▶ YOUR INSTRUCTIONS
Leave out the images; return the rest of the data exactly.

==== INFORMATION SUPPLIED ====

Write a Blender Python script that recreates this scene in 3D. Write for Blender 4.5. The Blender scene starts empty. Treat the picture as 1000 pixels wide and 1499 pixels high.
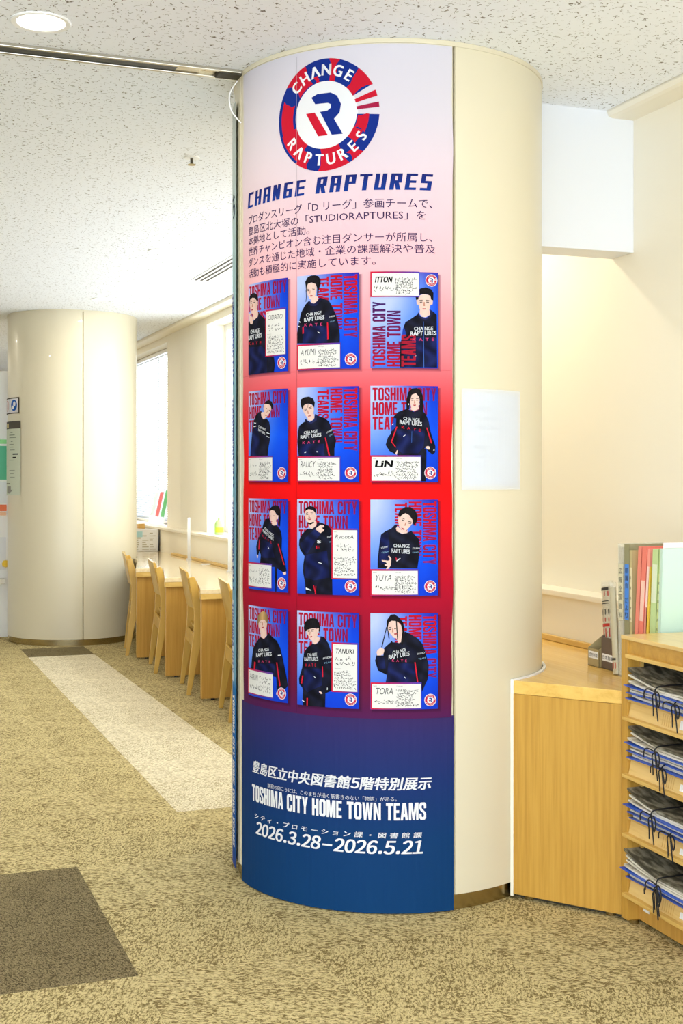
import bpy, bmesh, math, random
from mathutils import Vector, Matrix
from mathutils.geometry import tessellate_polygon
random.seed(7)
D2R = math.radians
C = bpy.context.scene.collection
SC = bpy.context.scene

# ------------------------------------------------------------ camera
EYE = 1.457; FPX = 1880.0; TURN = 20.69
cam = bpy.data.cameras.new('camera'); camo = bpy.data.objects.new('camera', cam); C.objects.link(camo)
camo.location = (0, 0, EYE); camo.rotation_euler = (D2R(90), 0, D2R(-TURN))
cam.sensor_fit = 'VERTICAL'; cam.sensor_height = 36; cam.sensor_width = 24
cam.lens = 36*FPX/1499; cam.shift_y = -(749.5-701)/1499; cam.clip_start = .05
SC.camera = camo
# ------------------------------------------------------------ world, daylight, exposure
w = bpy.data.worlds.new('sky'); SC.world = w; w.use_nodes = True
bg = w.node_tree.nodes['Background']; bg.inputs[0].default_value = (.82, .91, 1, 1); bg.inputs[1].default_value = 6.4
SC.view_settings.view_transform = 'Standard'; SC.view_settings.look = 'None'
SC.view_settings.exposure = -.27; SC.view_settings.gamma = 1; SC.view_settings.use_curve_mapping = False
LAMP_W = 9; LAMP_COL = (1, .90, .72)
CEIL = 2.932

# ------------------------------------------------------------ helpers
def lin(c):
    return tuple(((x/255)/12.92 if x/255 <= .04045 else ((x/255+.055)/1.055)**2.4) for x in c)
def mat(name, col, rough=.5, metal=0, spec=.5, emit=0, alpha=1, coat=0):
    m = bpy.data.materials.new(name); m.use_nodes = True
    b = m.node_tree.nodes['Principled BSDF']; c = lin(col)
    b.inputs['Base Color'].default_value = (*c, 1); b.inputs['Roughness'].default_value = rough
    b.inputs['Metallic'].default_value = metal; b.inputs['Specular IOR Level'].default_value = spec
    b.inputs['Coat Weight'].default_value = coat
    if emit: b.inputs['Emission Color'].default_value = (*c, 1); b.inputs['Emission Strength'].default_value = emit
    if alpha < 1: b.inputs['Alpha'].default_value = alpha
    return m
def nd(m, t, **k):
    n = m.node_tree.nodes.new(t)
    for a, v in k.items():
        if hasattr(n, a): setattr(n, a, v)
        else: n.inputs[a].default_value = v
    return n
def lk(m, a, b): m.node_tree.links.new(a, b)
def coords(m, scale, rot=(0, 0, 0), kind='Object'):
    tc = nd(m, 'ShaderNodeTexCoord'); mp = nd(m, 'ShaderNodeMapping')
    mp.inputs['Scale'].default_value = scale; mp.inputs['Rotation'].default_value = rot
    lk(m, tc.outputs[kind], mp.inputs[0]); return mp.outputs[0]
def ramp(m, fac, stops):
    r = nd(m, 'ShaderNodeValToRGB'); e = r.color_ramp.elements
    while len(e) < len(stops): e.new(.5)
    for x, (p, c) in zip(e, stops): x.position = p; x.color = (*lin(c), 1)
    lk(m, fac, r.inputs[0]); return r.outputs[0]
def bump(m, h, s, d=.002):
    b = nd(m, 'ShaderNodeBump'); b.inputs['Strength'].default_value = s; b.inputs['Distance'].default_value = d
    lk(m, h, b.inputs['Height']); lk(m, b.outputs[0], m.node_tree.nodes['Principled BSDF'].inputs['Normal'])
def wood(name, a, b, scale, rough=.42, coat=.15):
    m = mat(name, a, rough, coat=coat); v = coords(m, scale)
    n = nd(m, 'ShaderNodeTexNoise', Scale=1.0, Detail=5.0, Roughness=.62, Distortion=.35); lk(m, v, n.inputs['Vector'])
    c = ramp(m, n.outputs[0], [(.3, b), (.5, a), (.72, tuple(min(255, x+10) for x in a))])
    lk(m, c, m.node_tree.nodes['Principled BSDF'].inputs['Base Color']); bump(m, n.outputs[0], .12, .001); return m
def painted(name, col, rough=.6, amp=.08):
    m = mat(name, col, rough); n = nd(m, 'ShaderNodeTexNoise', Scale=160.0, Detail=3.0); lk(m, coords(m, (1, 1, 1)), n.inputs['Vector'])
    bump(m, n.outputs[0], amp, .001); return m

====

▶ RESPONSE TO THE TASK
Write a Blender Python script that recreates this scene in 3D. Write for Blender 4.5. The Blender scene starts empty. Treat the picture as 1000 pixels wide and 1499 pixels high.
import bpy, bmesh, math, random
from mathutils import Vector, Matrix
from mathutils.geometry import tessellate_polygon
random.seed(7)
D2R = math.radians
C = bpy.context.scene.collection
SC = bpy.context.scene

# ------------------------------------------------------------ camera
EYE = 1.457; FPX = 1880.0; TURN = 20.69
cam = bpy.data.cameras.new('camera'); camo = bpy.data.objects.new('camera', cam); C.objects.link(camo)
camo.location = (0, 0, EYE); camo.rotation_euler = (D2R(90), 0, D2R(-TURN))
cam.sensor_fit = 'VERTICAL'; cam.sensor_height = 36; cam.sensor_width = 24
cam.lens = 36*FPX/1499; cam.shift_y = -(749.5-701)/1499; cam.clip_start = .05
SC.camera = camo
# ------------------------------------------------------------ world, daylight, exposure
w = bpy.data.worlds.new('sky'); SC.world = w; w.use_nodes = True
bg = w.node_tree.nodes['Background']; bg.inputs[0].default_value = (.82, .91, 1, 1); bg.inputs[1].default_value = 6.4
SC.view_settings.view_transform = 'Standard'; SC.view_settings.look = 'None'
SC.view_settings.exposure = -.27; SC.view_settings.gamma = 1; SC.view_settings.use_curve_mapping = False
LAMP_W = 9; LAMP_COL = (1, .90, .72)
CEIL = 2.932

# ------------------------------------------------------------ helpers
def lin(c):
    return tuple(((x/255)/12.92 if x/255 <= .04045 else ((x/255+.055)/1.055)**2.4) for x in c)
def mat(name, col, rough=.5, metal=0, spec=.5, emit=0, alpha=1, coat=0):
    m = bpy.data.materials.new(name); m.use_nodes = True
    b = m.node_tree.nodes['Principled BSDF']; c = lin(col)
    b.inputs['Base Color'].default_value = (*c, 1); b.inputs['Roughness'].default_value = rough
    b.inputs['Metallic'].default_value = metal; b.inputs['Specular IOR Level'].default_value = spec
    b.inputs['Coat Weight'].default_value = coat
    if emit: b.inputs['Emission Color'].default_value = (*c, 1); b.inputs['Emission Strength'].default_value = emit
    if alpha < 1: b.inputs['Alpha'].default_value = alpha
    return m
def nd(m, t, **k):
    n = m.node_tree.nodes.new(t)
    for a, v in k.items():
        if hasattr(n, a): setattr(n, a, v)
        else: n.inputs[a].default_value = v
    return n
def lk(m, a, b): m.node_tree.links.new(a, b)
def coords(m, scale, rot=(0, 0, 0), kind='Object'):
    tc = nd(m, 'ShaderNodeTexCoord'); mp = nd(m, 'ShaderNodeMapping')
    mp.inputs['Scale'].default_value = scale; mp.inputs['Rotation'].default_value = rot
    lk(m, tc.outputs[kind], mp.inputs[0]); return mp.outputs[0]
def ramp(m, fac, stops):
    r = nd(m, 'ShaderNodeValToRGB'); e = r.color_ramp.elements
    while len(e) < len(stops): e.new(.5)
    for x, (p, c) in zip(e, stops): x.position = p; x.color = (*lin(c), 1)
    lk(m, fac, r.inputs[0]); return r.outputs[0]
def bump(m, h, s, d=.002):
    b = nd(m, 'ShaderNodeBump'); b.inputs['Strength'].default_value = s; b.inputs['Distance'].default_value = d
    lk(m, h, b.inputs['Height']); lk(m, b.outputs[0], m.node_tree.nodes['Principled BSDF'].inputs['Normal'])
def wood(name, a, b, scale, rough=.42, coat=.15):
    m = mat(name, a, rough, coat=coat); v = coords(m, scale)
    n = nd(m, 'ShaderNodeTexNoise', Scale=1.0, Detail=5.0, Roughness=.62, Distortion=.35); lk(m, v, n.inputs['Vector'])
    c = ramp(m, n.outputs[0], [(.3, b), (.5, a), (.72, tuple(min(255, x+10) for x in a))])
    lk(m, c, m.node_tree.nodes['Principled BSDF'].inputs['Base Color']); bump(m, n.outputs[0], .12, .001); return m
def painted(name, col, rough=.6, amp=.08):
    m = mat(name, col, rough); n = nd(m, 'ShaderNodeTexNoise', Scale=160.0, Detail=3.0); lk(m, coords(m, (1, 1, 1)), n.inputs['Vector'])
    bump(m, n.outputs[0], amp, .001); return m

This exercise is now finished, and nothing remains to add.